Si el lector moderno compara las Antigüedades con los pasajes paralelos del Antiguo Testamento, notará en seguida que en el relato de Josefo hay sorprendentes ausencias, paráfrasis, y añadidos..., aparte de un buen número de rasgos apologéticos en favor de los judíos de la propia cosecha del historiador.

Además, una pausada comparación del texto de Josefo con el tenor literal de la Biblia (ya en el original hebreo, ya en su antigua traducción al griego, la llamada versión de los LXX, comenzada en Alejandría hacia el 270 a.C.) sorprendería ante la constatación de que nuestro historiador cita unas veces por el texto hebreo y otras por el griego, saltando de uno a otro sin motivo alguno, y de cómo en ocasiones intercala frases y pasajes de antiguas versiones al arameo (llamadas técnicamente targumim). Hay, pues, un paralelismo con la Biblia, pero sólo en sentido amplio.

Estos cambios y saltos son una especie de enigma literario e histórico. Pero su solución es probablemente el hecho de que Josefo no iba siguiendo estrictamente la Biblia en sus correspondientes pasajes paralelos (más o menos hasta el libro XIII), sino a obras de otros autores judíos que anteriormente a él habían realizado una labor parecida. Por ello, cuando el autor que sirve de fuente parafrasea, omite o altera, Josefo parafrasea, omite o altera; o bien, cuando el texto seguido por Josefo cita el texto hebreo, o el targum o el griego, Josefo va detrás de sus pasos y cita por el hebreo, el arameo o el griego.

El problema para nosotros reside en que estas obras judías anteriores a las Antigüedades se han perdido casi en su totalidad, o bien nos quedan sólo pequeños fragmentos, nada más quizá para hacernos una idea de su contenido. En algún caso, como el de Filón de Alejandría, poco anterior a Josefo, tenemos la suerte de conservar algunas de estas composiciones, como sus “biografías” de Moisés, de Abrahán o de José. En algunos momentos Josefo debió de copiar tan servilmente sus modelos que se introducen en su texto observaciones de las fuentes que debería haber eliminado.

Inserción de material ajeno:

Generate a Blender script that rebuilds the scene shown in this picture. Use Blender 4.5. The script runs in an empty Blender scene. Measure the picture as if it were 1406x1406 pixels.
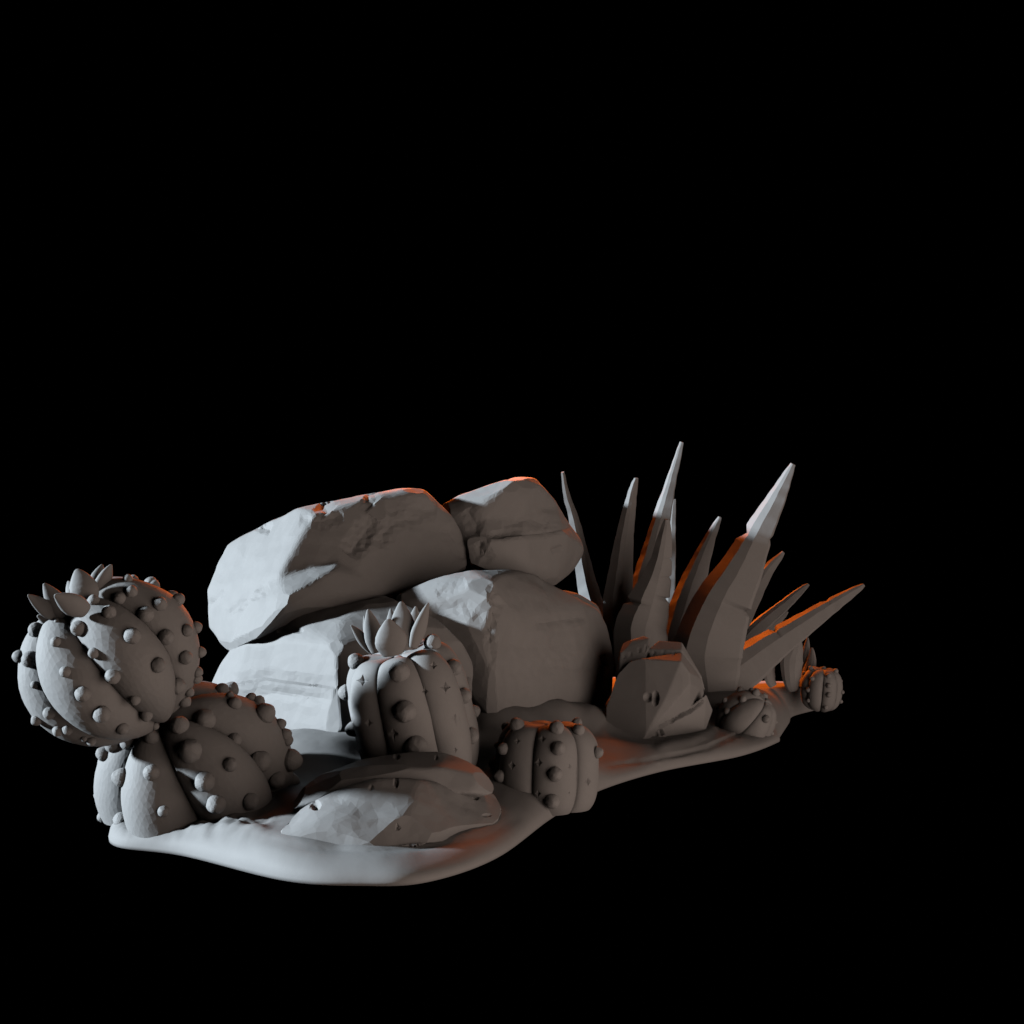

Así, por ejemplo, leemos en las Antigüedades promesas de tratar luego más ampliamente algunos puntos, promesas que luego no se cumplen en absoluto (pero que sí debían aparecer en las fuentes utilizadas), o constatamos el empleo divergente de nombres diversos, apelativos o topónimos, para los mismos lugares. Este es el caso, por ejemplo, de la Celesiria (griego Koíle Syría: “Siria redonda o ahondada”), que unas veces hace referencia a un terreno amplio, desde el Éufrates hasta la llanura de Ascalón en Palestina, y en otras alude sólo al Líbano y al Antilíbano; o el caso de Palestina, que en algunos casos se refiere a lo que hoy conocemos como tal, y en otros, a la antigua región filistea (Palestina, o Filistina, es etimológicamente “la tierra de los filisteos”). Estas variaciones dependen, pues, del modelo que tenía ante sus ojos.

Las fuentes que utilizó Josefo para componer las Antigüedades debieron ser muy abundantes, ya que el historiador hace gala de un saber casi enciclopédico: conoce temas de variadas ciencias como geografía, cronología, etnología, botánica, y cita a una densa multiplicidad de autores anteriores a él, historiadores, prosistas y poetas.

Es casi seguro que entre estas fuentes debían de destacar las Historias de Nicolás de Damasco (o Damasceno, como gustaban nuestros antepasados), el amigo de Herodes el Grande que anteriormente mencionábamos y que había escrito largamente sobre el rey y su familia (libros XIV al XVII de Antigüedades; en estos libros es posible también que utilizara unas “Memorias” que el mismo Herodes el Grande compuso y que también se han perdido).

Josefo además, y en esto tiene gran valor para nosotros, cita muchos documentos y decretos antiguos que afectaron a los judíos. Su estancia en Roma debió de serle de mucha utilidad a este respecto, por la posibilidad de poder consultar archivos, sobre todo los del Capitolio.

Seguiremos.
Saludos cordiales de Antonio Piñero.